Yesterday, Clement's confidence was perhaps at its highest this season, mostly because his slider -- a pitch he's never had to work on too much -- was at its sharpest.

''Maybe I didn't spend enough time on it in spring training," Clement said. ''I just hadn't had it consistently. After St. Louis [a loss two starts ago] I was frustrated because I got beat up a little and wasn't able to go to that pitch."

He rediscovered his slider before his start last Monday against Cincinnati, in which he whiffed a season-high nine, a total he matched yesterday. He fanned six Pirates on sliders. And these weren't simply tight breaking balls. These were pitches that sent dirt and clay spraying.

Clement retired eight straight Pirates to begin the game, three by strikeout, two on sliders. And yet, when the No. 9 hitter, Jack Wilson, dumped a weak single into extremely shallow right field, Clement went to catcher Jason Varitek and asked, somewhat agitated, ''What did I do [wrong]?"

Said Varitek: ''You just threw two great pitches. A hit happens sometimes."

Clement was in peril only once, in the fourth, when Tike Redman led off with an infield single, advanced on a ground out, and Daryle Ward singled. But, with two aboard, Clement set down rookie Ryan Doumit swinging at a slider and Rob Mackowiak offering, emptily, at another slider.

Doumit, in fact, fanned three times against Clement in going 0 for 4, just hours after Terry Francona said, ''That kid's going to be some kind of hitter. He looks like a [Mark] Teixeira."

Clement's near-impeccable outing helped the Sox end this six-game homestand against Cincinnati and Pittsburgh with a 2.00 team ERA (12 earned runs in 54 innings pitched).

''We looked like a real solid staff," Francona said, ''and I doubt that everybody felt that way coming out of Chicago."

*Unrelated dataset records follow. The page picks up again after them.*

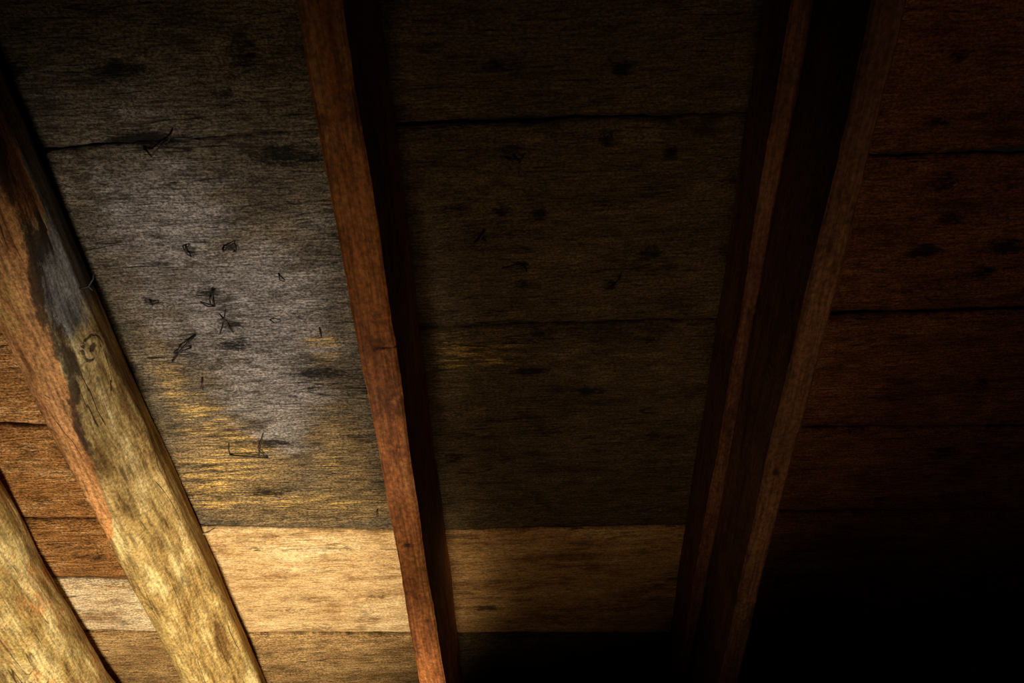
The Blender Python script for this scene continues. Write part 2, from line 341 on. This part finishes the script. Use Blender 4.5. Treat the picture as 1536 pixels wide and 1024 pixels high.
# ------------------------------------------------------------------ clinched nails, splinters
def tubes(name,paths,mat,parent=None,seg=6,rs=1.):
    co=[];f=[]
    for pts,r0,r1 in paths:
        r0*=rs; r1*=rs
        pts=[Vector((p[0],p[1],-p[2])) for p in pts]; b=len(co); n=len(pts)
        for i,p in enumerate(pts):
            d=(pts[min(i+1,n-1)]-pts[max(i-1,0)]).normalized(); up=Vector((.3,.2,1)).normalized()
            a=d.cross(up).normalized(); c=d.cross(a); r=r0+(r1-r0)*i/(n-1)
            for s in range(seg):
                w=2*math.pi*s/seg; co.append(tuple(p+a*math.cos(w)*r+c*math.sin(w)*r))
        for i in range(n-1):
            for s in range(seg):
                q=(s+1)%seg; f.append((b+i*seg+s,b+i*seg+q,b+(i+1)*seg+q,b+(i+1)*seg+s))
        f.append(tuple(b+s for s in range(seg))[::-1]); f.append(tuple(b+(n-1)*seg+s for s in range(seg)))
    me=bpy.data.meshes.new(name); me.from_pydata(co,[],f)
    return add(name,me,parent,mat)
t=NT('rusty_iron'); col=t.mix(t.ss(t.noise(t.map((200,200,200)),1,4,.6),.4,.65),(.012,.009,.008),(.05,.03,.02)); IRON=t.done(col,t.noise(t.map((400,400,400))),.6,.3,.001,.4)
t=NT('splinter_wood'); col=t.mix(t.ss(t.noise(t.map((120,40,120)),1,4,.6),.4,.65),(.12,.08,.04),(.35,.27,.16)); SPL=t.done(col,t.noise(t.map((400,100,400))),.8,.3,.001)
N=.010
P=[([(-.416,.683,-.003),(-.4145,.690,N),(-.413,.703,.001)],.0012,.0006),
 ([(-.421,.686,-.002),(-.415,.686,N),(-.410,.683,.002)],.0008,.0006),
 ([(-.371,.694,-.003),(-.366,.690,N),(-.352,.682,.003)],.0014,.0006),
 ([(-.360,.700,-.003),(-.352,.695,.004),(-.352,.682,.003)],.0010,.0006),
 ([(-.398,.754,-.003),(-.399,.765,N),(-.402,.786,.002)],.0016,.0007),([(-.402,.786,.001),(-.410,.784,.004),(-.420,.778,.001)],.0012,.0006),
 ([(-.395,.757,0),(-.405,.772,.006),(-.407,.783,.001)],.0008,.0005),
 ([(-.389,.791,-.003),(-.396,.815,.008),(-.407,.836,.001)],.0009,.0005),([(-.40,.80,-.001),(-.392,.815,.005),(-.388,.835,.001)],.0008,.0005),
 ([(-.487,.885,.001),(-.465,.855,.012),(-.442,.837,-.002)],.0009,.0018),([(-.480,.868,.001),(-.468,.86,.008),(-.452,.858,.001)],.0007,.0012),
 ([(-.452,.917,-.003),(-.453,.928,.008),(-.456,.940,.002)],.0015,.0007),
 ([(-.445,1.057,-.001),(-.447,1.07,.006),(-.449,1.083,.001)],.0009,.0009),([(-.449,1.083,.001),(-.42,1.085,.005),(-.391,1.094,.001)],.0011,.0009),
 ([(-.391,1.094,.001),(-.401,1.07,.006),(-.387,1.036,-.001)],.0006,.0009),([(-.405,1.09,.001),(-.395,1.06,.007),(-.392,1.05,0)],.0006,.0008),
 ([(-.306,.735,-.003),(-.304,.741,.008),(-.300,.748,.002)],.0011,.0006),([(-.488,.770,-.003),(-.482,.775,.008),(-.474,.773,.002)],.0011,.0006),
 ([(-.268,.83,-.003),(-.266,.838,.008),(-.267,.848,.002)],.0010,.0006),([(-.335,.815,-.003),(-.326,.813,.008),(-.318,.817,.002)],.0010,.0006),
 ([(-.43,.545,-.003),(-.42,.551,.008),(-.405,.538,.002)],.0014,.0007),([(-.405,.538,.002),(-.395,.532,.006),(-.388,.520,.001)],.0010,.0006),
 ([(-.235,1.23,-.003),(-.238,1.24,.006),(-.236,1.248,.001)],.0010,.0006),
 ([(.010,.572,0),(.017,.583,.006),(.016,.598,0)],.0012,.0007),([(.0,.575,0),(.017,.583,.006),(.024,.571,0)],.0010,.0006),
 ([(.138,.780,-.001),(.145,.77,.008),(.15,.757,.001)],.0012,.0006),([(-.03,.68,0),(-.036,.69,.006),(-.045,.70,0)],.0012,.0007),([(-.036,.69,.006),(-.028,.697,0)],.0010,.0006),
 ([(.012,.733,0),(.02,.74,.006),(.024,.75,0)],.0012,.0006),([(-.01,.742,0),(.012,.736,.006),(.026,.737,0)],.0010,.0006)]
tubes('bent_nails',P,IRON,rs=1.15)
Q=[([(-.545,1.262,.03),(-.535,1.260,.016),(-.525,1.266,.006),(-.515,1.263,.001)],.0025,.0010)]
tubes('torn_bark_splinters',Q,SPL,lg)
tubes('hooked_nail',[([(-.535,.690,.080),(-.515,.684,.082),(-.508,.676,.078),(-.506,.668,.074)],.0014,.0008),([(-.515,.684,.082),(-.513,.692,.080)],.0012,.0008)],IRON,lg)

# ------------------------------------------------------------------ camera
F=1400.; roll=math.atan(.0386); th=math.atan(1607/1400.)
cam=bpy.data.cameras.new('camera'); cam.sensor_width=36; cam.lens=36*F/1536; cam.clip_start=.01
co=bpy.data.objects.new('camera',cam); sc.collection.objects.link(co); sc.camera=co
Fw=Vector((0,math.cos(th),math.sin(th))); Rt=Vector((1,0,0)); Dn=Vector((0,math.sin(th),-math.cos(th)))
Ri=math.cos(roll)*Rt+math.sin(roll)*Dn; Di=-math.sin(roll)*Rt+math.cos(roll)*Dn
M=Matrix((Ri,-Di,-Fw)).transposed().to_4x4(); M.translation=Vector((0,0,-1.0))
co.matrix_world=ROOF@M

# ------------------------------------------------------------------ lamps
def spot(name,pos,tgt,power,colr,ang,size,blend=1.):
    l=bpy.data.lights.new(name,'SPOT'); l.energy=power; l.color=colr; l.spot_size=math.radians(ang); l.spot_blend=blend; l.shadow_soft_size=size
    o=bpy.data.objects.new(name,l); sc.collection.objects.link(o)
    p=ROOF@Vector((pos[0],pos[1],-pos[2])); q=ROOF@Vector((tgt[0],tgt[1],-tgt[2]))
    o.location=p; o.rotation_euler=(q-p).to_track_quat('-Z','Y').to_euler(); return o
spot('warm_work_lamp',(-.15,1.46,1.15),(-.61,1.41,0),102,(1,.87,.63),58,.06)
spot('added_grey_patch_fill',(-.25,.92,1.2),(-.45,.84,0),36,(1,.96,.93),40,.06)  # unseen spot added to lift the grey board patch and upper log
spot('added_middle_bay_fill',(-.16,.95,1.6),(-.13,.94,0),17,(1,.76,.48),56,.12)  # unseen soft fill added for the middle bay and centre rafter
spot('added_right_bay_fill',(.38,.38,1.4),(.60,.70,0),5.0,(1,.68,.42),56,.12)  # unseen fill added for the right bay, placed to keep rafter sides dark
w=bpy.data.worlds.new('night'); sc.world=w; w.use_nodes=True
w.node_tree.nodes['Background'].inputs[0].default_value=(.9,.7,.5,1); w.node_tree.nodes['Background'].inputs[1].default_value=.003
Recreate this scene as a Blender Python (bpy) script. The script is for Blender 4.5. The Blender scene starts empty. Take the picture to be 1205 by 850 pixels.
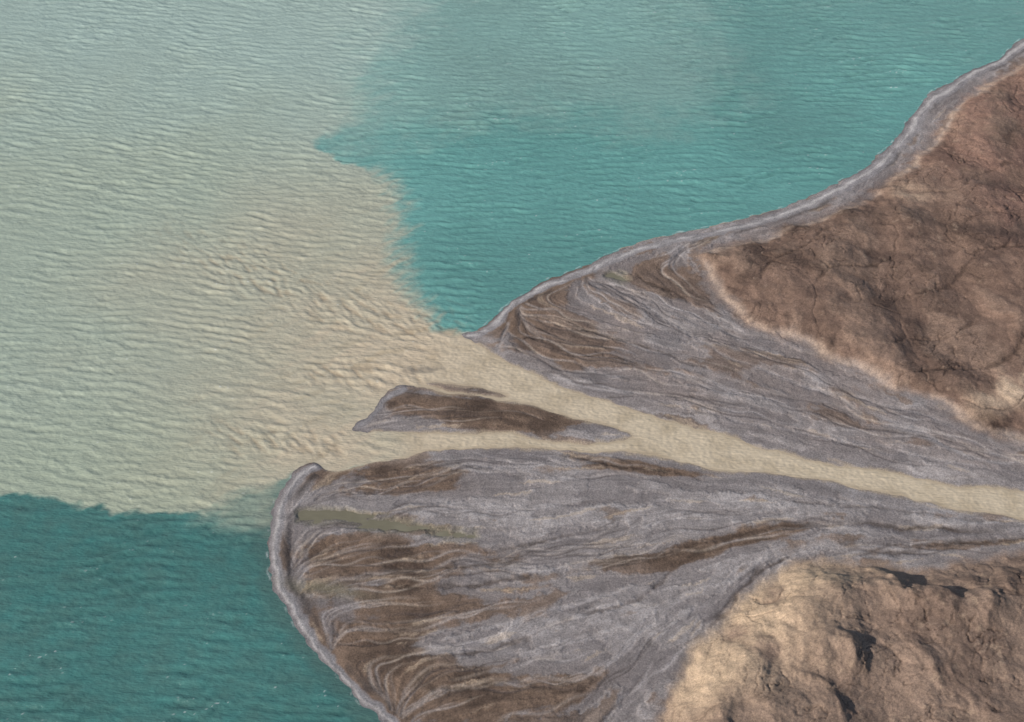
import bpy, math, time
import numpy as np
from mathutils import Vector
T0=time.time()
F=np.float32
# ------------------------------------------------------------------ survey -> ground metres
CAM_H=800.0; PITCH=math.radians(42); TH=math.tan(math.radians(17.5))
cP,sP=math.cos(PITCH),math.sin(PITCH)
def g(u,v,z=0.0):
    a=(u-602.5)/602.5*TH; b=(425-v)/602.5*TH
    dy=cP+b*sP; dz=-sP+b*cP
    t=(z-CAM_H)/dz
    return (a*t, dy*t)
def ss(a,b,x):
    t=np.clip((x-a)/(b-a),0,1); return t*t*(3-2*t)
# ------------------------------------------------------------------ raster
CELL=0.70
xs=np.arange(-630,630,CELL).astype(F); ys=np.arange(515,1490,CELL).astype(F)
NX,NY=len(xs),len(ys)
X,Y=np.meshgrid(xs,ys)
rng=np.random.default_rng(7)
def perlin(x,y,seed):
    r=np.random.default_rng(seed); a=r.random((256,256))*2*np.pi
    gx=np.cos(a).astype(F).ravel(); gy=np.sin(a).astype(F).ravel()
    x0=np.floor(x); y0=np.floor(y); fx=(x-x0).astype(F); fy=(y-y0).astype(F)
    xi=x0.astype(np.int32)&255; yi=y0.astype(np.int32)&255
    x1=(xi+1)&255; y1=(yi+1)&255
    def d(ix,iy,ax,ay):
        k=iy*256+ix
        return gx[k]*ax+gy[k]*ay
    u=fx*fx*fx*(fx*(fx*6-15)+10); v=fy*fy*fy*(fy*(fy*6-15)+10)
    n0=d(xi,yi,fx,fy)*(1-u)+d(x1,yi,fx-1,fy)*u
    n1=d(xi,y1,fx,fy-1)*(1-u)+d(x1,y1,fx-1,fy-1)*u
    return (n0*(1-v)+n1*v)*1.5
def fbm(x,y,s,o,seed,gain=.5):
    t=0;a=1.0
    for i in range(o):
        t=t+a*perlin(x/s+17.3*i,y/s+5.1*i,seed+i); s=s/2.03; a*=gain
    return t
def small(fn,k=8):
    xc=np.linspace(xs[0],xs[-1],NX//k+2).astype(F); yc=np.linspace(ys[0],ys[-1],NY//k+2).astype(F)
    A=fn(*np.meshgrid(xc,yc)).astype(F); return up(A)
def up(A):
    h,w=A.shape
    fx=np.linspace(0,w-1.001,NX); fy=np.linspace(0,h-1.001,NY)
    x0=fx.astype(int); y0=fy.astype(int); tx=(fx-x0).astype(F); ty=(fy-y0).astype(F)[:,None]
    B=A[:,x0]*(1-tx)+A[:,x0+1]*tx
    return B[y0]*(1-ty)+B[y0+1]*ty
WX=small(lambda a,b:fbm(a,b,40,3,11)*3.0,4)+perlin(X/7,Y/7,21)*0.9
WY=small(lambda a,b:fbm(a,b,40,3,12)*3.0,4)+perlin(X/7,Y/7,22)*0.9
Xw=X+WX; Yw=Y+WY
def cr(pts,closed=False,n=5):
    P=np.array(pts,float); m=len(P); out=[]
    rg=range(m) if closed else range(m-1)
    for i in rg:
        if closed: p0,p1,p2,p3=P[i-1],P[i],P[(i+1)%m],P[(i+2)%m]
        else: p0,p1,p2,p3=P[max(i-1,0)],P[i],P[i+1],P[min(i+2,m-1)]
        for k in range(n):
            t=k/n
            out.append(.5*((2*p1)+(-p0+p2)*t+(2*p0-5*p1+4*p2-p3)*t*t+(-p0+3*p1-3*p2+p3)*t**3))
    if not closed: out.append(P[-1])
    return np.array(out)
def togr(pts,z=0): return [g(p[0],p[1],z) for p in pts]
def rngidx(a,b,arr,n):
    i=int(np.clip((a-arr[0])/CELL,0,n)); j=int(np.clip((b-arr[0])/CELL+1,0,n)); return i,j
def dline(pts,R,closed=False,z=0,gr=False,n=5):
    P=cr(pts if gr else togr(pts,z),closed,n)
    D=np.full((NY,NX),R,F); S=np.ones((NY,NX),F); Tm=np.zeros((NY,NX),F)
    m=len(P); rg=range(m) if closed else range(m-1)
    for i in rg:
        a=P[i]; b=P[(i+1)%m]
        i0,i1=rngidx(min(a[0],b[0])-R-8,max(a[0],b[0])+R+8,xs,NX)
        j0,j1=rngidx(min(a[1],b[1])-R-8,max(a[1],b[1])+R+8,ys,NY)
        if i1<=i0 or j1<=j0: continue
        sx=Xw[j0:j1,i0:i1]-F(a[0]); sy=Yw[j0:j1,i0:i1]-F(a[1])
        dx,dy=b-a; L=dx*dx+dy*dy+1e-9
        t=np.clip((sx*F(dx)+sy*F(dy))/F(L),0,1)
        d=np.hypot(sx-t*F(dx),sy-t*F(dy))
        Dd=D[j0:j1,i0:i1]; k=d<Dd
        Dd[k]=d[k]
        S[j0:j1,i0:i1][k]=np.sign(F(dx)*sy-F(dy)*sx)[k]
        Tm[j0:j1,i0:i1][k]=((i+t)/m)[k]
    return D,S,Tm
def poly(pts,R,z=0,n=5):
    D,_,_=dline(pts,R,True,z,n=n)
    P=cr(togr(pts,z),True,n); ins=np.zeros((NY,NX),bool); m=len(P)
    for i in range(m):
        a=P[i]; b=P[(i+1)%m]
        if a[1]==b[1]: continue
        j0,j1=rngidx(min(a[1],b[1])-9,max(a[1],b[1])+9,ys,NY)
        if j1<=j0: continue
        yy=Yw[j0:j1]; xx=Xw[j0:j1]
        c=((a[1]>yy)!=(b[1]>yy))&(xx<F((b[0]-a[0])/(b[1]-a[1]))*(yy-F(a[1]))+F(a[0]))
        ins[j0:j1]^=c
    return np.where(ins,D,-D)
dep=Y*cP+CAM_H*sP
U=602.5+X/dep/TH*602.5
V=425-((Y*sP-CAM_H*cP)/dep)/TH*602.5
Uw=U+WX*1.6; Vw=V+WY*1.2
def blob(cx,cy,rx,ry,ang=0):
    a=math.radians(ang); du=Uw-cx; dv=Vw-cy
    p=(du*math.cos(a)+dv*math.sin(a))/rx; q=(-du*math.sin(a)+dv*math.cos(a))/ry
    return np.exp(-(p*p+q*q)).astype(F)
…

That solid staff yesterday came to include Alan Embree, whose ERA in 10 previous appearances was 15.75. All Embree did was pitch a scoreless eighth and ninth in which he threw all fastballs, none slower than 90 miles per hour, one as fast as 94, and most at 93.

He began the eighth with a strikeout of Humberto Cota on a 93-m.p.h. heater. Wilson then tripled to right on a ball that Trot Nixon probably should have caught. But Embree fanned Michael Restovich on a 94-m.p.h. fastball that eclipsed the outside corner and escaped with a ground out.

The thought in Embree's mind: ''OK, you've done that, now let's go."

That showed in the ninth, a 1-2-3 effort. It might have been, by definition, mop-up duty, but, Embree said, ''It wasn't for me. Not with the month I've had."

The game was all but over by the end of five innings, at which point the Sox led, 8-0. Francona, who needed to rest a hurting Johnny Damon (shoulder) and Manny Ramírez (bruised ankle), used probably his most unconventional lineup of the year: Nixon leading off, Kevin Millar in left field hitting cleanup, John Olerud batting fifth, and Jay Payton in center hitting seventh.

Millar, who's hitting .471 in his last 12 games, singled and scored in the second inning, then produced sacrifice flies in the third and fourth.

In the third, David Ortíz knocked in two with a sizzling shot high off the center-field wall. Ortíz, who made the turn at second like a U-Haul cutting a corner at excessive speed, slid into third with a two-run triple.

Millar then knocked him in on the next pitch with a sac fly.

''Millar," Ortíz shouted across the room, his breathing back to normal, ''that's some bull. You were supposed to take a pitch so I could get some air."

Later in the inning, Payton turned a 4-0 lead into a 6-0 margin with a homer that screamed over the Monster.